Everybody needs affordable housing which, by definition, is housing you can afford whether it is renting or buying. All of the housing being built in Manteca today — as well as apartments being built — is affordable as people are qualifying to buy or rent them.
In the case of home buyers if trends noted by several builders are universal, almost 1 out of every 5 homes sold in Manteca is either being bought by multi-generational households, two households that are unrelated, of two singles that may or not be in a relationship. More than a few are buying with the intent from Day 1 to rent a room out to ease the pain of mortgage payments.

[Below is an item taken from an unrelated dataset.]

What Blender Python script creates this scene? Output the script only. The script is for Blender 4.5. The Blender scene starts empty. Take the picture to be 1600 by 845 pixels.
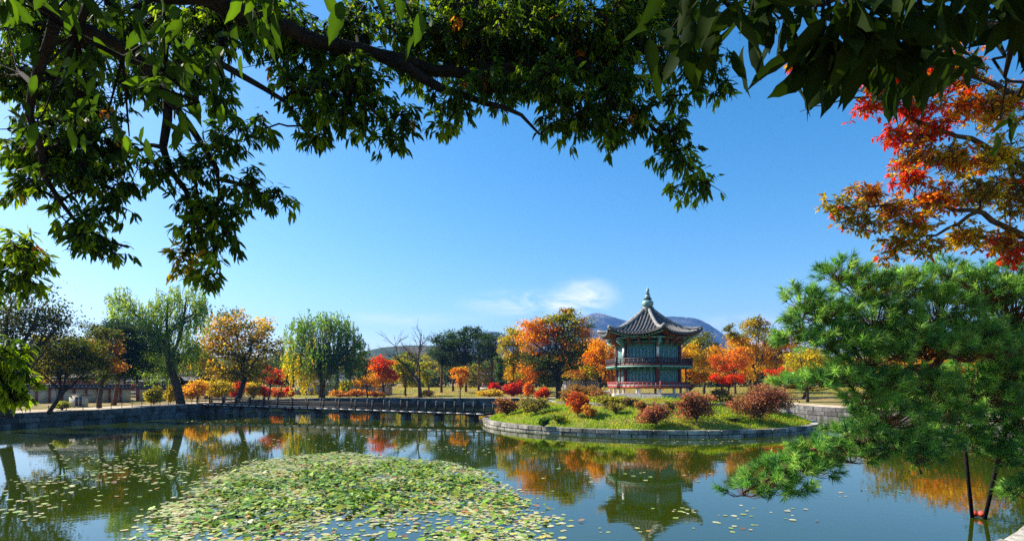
import bpy, bmesh, math, random
import numpy as np
from mathutils import Vector, Matrix, Euler

# ------------------------------------------------------------------ camera, sky, sun, exposure
scene = bpy.context.scene
COL = scene.collection
F_PX, H_ROW, CAM_H = 900.0, 598.0, 3.5           # focal length and horizon row in the photo's 1600 px frame
cam_d = bpy.data.cameras.new('camera'); cam = bpy.data.objects.new('camera', cam_d); COL.objects.link(cam)
cam.location = (0, 0, CAM_H); cam.rotation_euler = (math.radians(90), 0, 0)
cam_d.sensor_width = 36; cam_d.lens = 36 * F_PX / 1600; cam_d.shift_y = (H_ROW - 422.5) / 1600
cam_d.clip_start = 0.05; cam_d.clip_end = 20000
scene.camera = cam

SUN_AZ, SUN_EL = math.radians(160), math.radians(38)
S_DIR = Vector((math.cos(SUN_AZ) * math.cos(SUN_EL), math.sin(SUN_AZ) * math.cos(SUN_EL), math.sin(SUN_EL)))
sun_d = bpy.data.lights.new('sun', 'SUN'); sun = bpy.data.objects.new('sun', sun_d); COL.objects.link(sun)
sun_d.energy = 5.0; sun_d.angle = math.radians(0.5); sun_d.color = (1.0, 0.91, 0.77)
sun.rotation_euler = (-S_DIR).to_track_quat('-Z', 'Y').to_euler(); sun.location = (-60, 30, 60)

world = bpy.data.worlds.new('World'); scene.world = world; world.use_nodes = True
nt = world.node_tree; nt.nodes.clear()
def N(t, typ, **kw):
    n = t.nodes.new(typ)
    for k, v in kw.items(): setattr(n, k, v)
    return n
sky = N(nt, 'ShaderNodeTexSky'); sky.sky_type = 'NISHITA'; sky.sun_disc = False
sky.sun_elevation = SUN_EL; sky.sun_rotation = math.atan2(S_DIR.x, S_DIR.y)
sky.altitude = 50; sky.air_density = 1.0; sky.dust_density = 0.8; sky.ozone_density = 2.0
hs = N(nt, 'ShaderNodeHueSaturation'); hs.inputs['Saturation'].default_value = 1.42; hs.inputs['Hue'].default_value = 0.494
nt.links.new(sky.outputs[0], hs.inputs['Color'])
tc = N(nt, 'ShaderNodeTexCoord')
mp = N(nt, 'ShaderNodeMapping'); mp.inputs['Scale'].default_value = (5, 5, 15); mp.inputs['Rotation'].default_value = (0, 0.3, 0)
nt.links.new(tc.outputs['Generated'], mp.inputs[0])
cn = N(nt, 'ShaderNodeTexNoise'); cn.inputs['Scale'].default_value = 2.2; cn.inputs['Detail'].default_value = 9; cn.inputs['Roughness'].default_value = 0.62; cn.inputs['Distortion'].default_value = 0.6
nt.links.new(mp.outputs[0], cn.inputs['Vector'])
def cloud(cx, cy, rx, rz):                       # soft wisp in one direction of the sky
    v = Vector(((cx - 800) / F_PX, 1, (H_ROW - cy) / F_PX)).normalized()
    sub = N(nt, 'ShaderNodeVectorMath', operation='SUBTRACT'); sub.inputs[1].default_value = v
    nt.links.new(tc.outputs['Generated'], sub.inputs[0])
    sc = N(nt, 'ShaderNodeVectorMath', operation='MULTIPLY'); sc.inputs[1].default_value = (1 / rx, 1 / rx, 1 / rz)
    nt.links.new(sub.outputs[0], sc.inputs[0])
    ln = N(nt, 'ShaderNodeVectorMath', operation='LENGTH'); nt.links.new(sc.outputs[0], ln.inputs[0])
    mr = N(nt, 'ShaderNodeMapRange'); mr.inputs[1].default_value = 1; mr.inputs[2].default_value = 0; mr.interpolation_type = 'SMOOTHSTEP'
    nt.links.new(ln.outputs['Value'], mr.inputs[0]); return mr.outputs[0]
c1 = cloud(912, 466, 0.075, 0.045); c2 = cloud(830, 474, 0.15, 0.032); c3 = cloud(1160, 505, 0.17, 0.022); c4 = cloud(640, 500, 0.2, 0.018)
def mth(op, a, b):
    m = N(nt, 'ShaderNodeMath', operation=op)
    for i, x in enumerate((a, b)):
        if isinstance(x, (int, float)): m.inputs[i].default_value = x
        else: nt.links.new(x, m.inputs[i])
    return m.outputs[0]
cm = mth('ADD', mth('ADD', c1, mth('MULTIPLY', c2, 1.0)), mth('ADD', mth('MULTIPLY', c3, 0.6), mth('MULTIPLY', c4, 0.45)))
ramp = N(nt, 'ShaderNodeMapRange'); ramp.inputs[1].default_value = 0.36; ramp.inputs[2].default_value = 0.66
nt.links.new(cn.outputs['Fac'], ramp.inputs[0])
cf = mth('MINIMUM', mth('MULTIPLY', cm, ramp.outputs[0]), 0.9)
cmix = N(nt, 'ShaderNodeMix', data_type='RGBA'); nt.links.new(cf, cmix.inputs['Factor'])
nt.links.new(hs.outputs[0], cmix.inputs['A']); cmix.inputs['B'].default_value = (6.6, 6.8, 7.2, 1)
bg = N(nt, 'ShaderNodeBackground'); bg.inputs['Strength'].default_value = 0.089
wo = N(nt, 'ShaderNodeOutputWorld')
nt.links.new(cmix.outputs['Result'], bg.inputs[0]); nt.links.new(bg.outputs[0], wo.inputs[0])

scene.view_settings.view_transform = 'Standard'; scene.view_settings.look = 'None'
scene.view_settings.exposure = 1.2; scene.view_settings.gamma = 1
scene.render.engine = 'CYCLES'
cy = scene.cycles
cy.use_denoising = False; cy.max_bounces = 7; cy.diffuse_bounces = 3; cy.glossy_bounces = 3; cy.transmission_bounces = 4
cy.transparent_max_bounces = 6; cy.volume_bounces = 0; cy.caustics_reflective = False; cy.caustics_refractive = False
cy.sample_clamp_indirect = 6
HAZE = 0.00018

# ------------------------------------------------------------------ helpers
rng = np.random.default_rng(11); random.seed(5)
def P(x, y, d):                                  # photo pixel + distance -> world point
    return np.array([(x - 800) / F_PX * d, d, CAM_H - (y - H_ROW) / F_PX * d])
def Wp(x, y):                                    # photo pixel on the water
    return P(x, y, CAM_H * F_PX / (y - H_ROW))
def nrm(v): return v / np.maximum(np.linalg.norm(v, axis=-1, keepdims=True), 1e-9)

def mesh_np(name, V, faces, mat=None, col=None, smooth=False):
    V = np.asarray(V, np.float32); me = bpy.data.meshes.new(name)
    faces = [np.asarray(f, np.int32) for f in faces if len(f)]
    me.vertices.add(len(V)); me.vertices.foreach_set('co', V.ravel())
    loops = np.concatenate([f.ravel() for f in faces])
    tot = np.concatenate([np.full(len(f), f.shape[1], np.int32) for f in faces])
    start = np.concatenate([[0], np.cumsum(tot)[:-1]]).astype(np.int32)
    me.loops.add(len(loops)); me.loops.foreach_set('vertex_index', loops)
    me.polygons.add(len(tot)); me.polygons.foreach_set('loop_start', start); me.polygons.foreach_set('loop_total', tot)
    if smooth: me.polygons.foreach_set('use_smooth', np.ones(len(tot), bool))
    me.update(calc_edges=True)
    if col is not None:
        a = me.color_attributes.new('Col', 'FLOAT_COLOR', 'POINT')
        c = np.ones((len(V), 4), np.float32); c[:, :3] = col; a.data.foreach_set('color', c.ravel())
    if mat: me.materials.append(mat)
    return me
def obj(name, me, parent=None, loc=None, kind=None):
    o = bpy.data.objects.new(name, me); COL.objects.link(o)
    if parent is not None: o.parent = parent
    if loc is not None: o.location = loc
    if kind: o['kind'] = kind
    return o
def tag(o, label, cat, group=None):
    o['label'] = label; o['category'] = cat
    if group: o['group'] = group
    return o
def thing(name, label, cat, loc=(0, 0, 0), group=None):
    o = bpy.data.objects.new(name, None); COL.objects.link(o); o.location = [float(c) for c in loc]; o.empty_display_size = 0.3
    return tag(o, label, cat, group)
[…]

So what can the city do? They can’t cut fees as they cover growth’s fair share of services and municipal amenities. There’s not really wiggle room on land costs or construction expenses. City leaders need to get creative. You can shrink footprints and increase density per acre. That would help somewhat but it will do little to address the needs of local workers.
It is why the council needs to look at ways to aggressively encourage homeowners to build secondary residential units on their property. They also need to consider embracing the option advanced by state to allow garage conversions.
Such strategies make lower priced affordable housing options available with a minimum impact on services. It also provides owners of existing homes a revenue stream that may prove crucial in their ability to continue to afford to live in Manteca as well as provide money needed to keep their homes in good shape and avoid backsliding that can have a snowball effect on older neighborhoods.
Garage conversions done right can blend in fairly seamlessly just like new homes that have built-in “in-law” quarters with a separate entrance under the same roof.
Its solutions like that elected leaders need to insist Manteca make available in order that the most vulnerable working people are not pushed out of the city as it grows.